Oireachtas Joint and Select Committees

Wednesday, 1 October 2025

Joint Oireachtas Committee on Climate, Environment and Energy

Climate Change Targets 2026-2030: Discussion (Resumed)

2:00 am

Mr. John Murphy:

Yes. Mr. Buckley has done several studies on it and he has published work on it showing food inflation over the previous two or three decades. Food inflation has been very modest. We have had a spike in food inflation in the previous three to four years for a variety of reasons but it is still very modest in the 20-year or 25-year average. We all know and even we ourselves and our families know people were spending less on their food as a portion of their income as the years progressed in the previous two or three decades.

In our opinion, food is not too expensive. We are not saying it is not expensive but we have to live in the same economy as everybody else. We are consumers and we have to go shopping and buy our food as well. We need to get a reasonable return from the market for our efforts. The traditional EU policy over the previous 30 years has shifted. We have shifted away from payments for production towards payments for a variety of other things like environmental factors, sustainability, extensification and organics.

That will have an impact, and the impact is probably being felt more in recent years because the real shift has only taken place in the last four or five years. Beef was mentioned a while ago. If you look at what has happened in Europe over the last 20 years, the beef and cattle herd in Europe has been ticking down by small percentages every year. It becomes cumulative and, suddenly, in other parts of the world, you get a big drought, like in Texas, and the livestock numbers fall, and we are where we are now. I do not think it is in anybody's interests to have this where we are now, because when you have these massive fluctuations, there will always be casualties and difficulties. We as farmers would like to see stable markets and reasonably stable prices over a period of time. Going back to sustainability and the issue of cost, we have issues like the Mercosur deal, where more stuff is coming in from countries that have less sustainability regulation, and we have to compete in that space. It is a balancing act to try to be fair to everybody.
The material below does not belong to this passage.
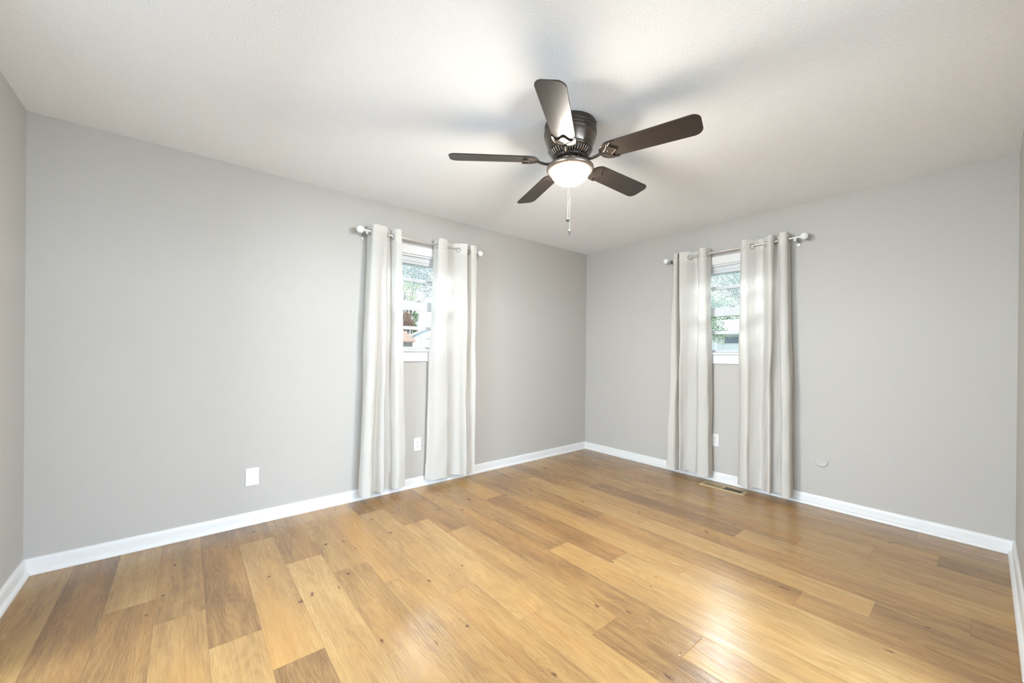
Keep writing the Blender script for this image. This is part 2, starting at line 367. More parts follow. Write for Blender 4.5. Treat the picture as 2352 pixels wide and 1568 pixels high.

There are some initiatives we are using at farm level that are good for our businesses. Low-emission slurry spreading has been good for our businesses in the last four or five years. It has got more out of the nutrients we have in our tanks. We have succeeded in reducing the use of artificial fertiliser. We are converting to greater use of urea, using the inhibitors. That will have a big impact. In reality, if we want to reduce the methane kick, we have to embrace the additive technology. There was much talk, when we were listening in to the previous session, about livestock numbers and whether they should or will reduce. The reality is that it is difficult to ask people to reduce their output and take a cut in their living standards while they perceive everybody else in society moving on.